Answer: No, it isn't. As any ten year old could have said. As Erno decides almost instantly.

It would have been better to explore what would have happened without the threat of gynocide – to see how the Cousins reacted to an essentially non-violent rebellion, or at least a non gynocidal rebellion. This was kind of hinted at after Tyler's going on the run, in that the Cousins' reaction was extreme and panicked and would probably have got worse the longer he stayed on the run. It seemed to me that they weren't worried about Tyler's possibly terrorist activities as much as they were worried about his ideas and how much they'd taken root in the male youth of their society.
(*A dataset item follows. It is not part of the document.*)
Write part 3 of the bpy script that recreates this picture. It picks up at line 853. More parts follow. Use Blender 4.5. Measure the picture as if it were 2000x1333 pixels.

That was an interesting story because, as you yourself say, he isn't entirely wrong (translation: he has a point.)

But then we find out that he's a terrorist after all. The cousins were right and Erno was wrong. Move along, nothing to see here. Go back to sleep, it's all over.

I thought that was a bit of a cop out. And I think Kessel took it because he couldn't se any other way of discrediting Tyler and ending his revolt.

Still loved the story, though. Just had a different reaction to it.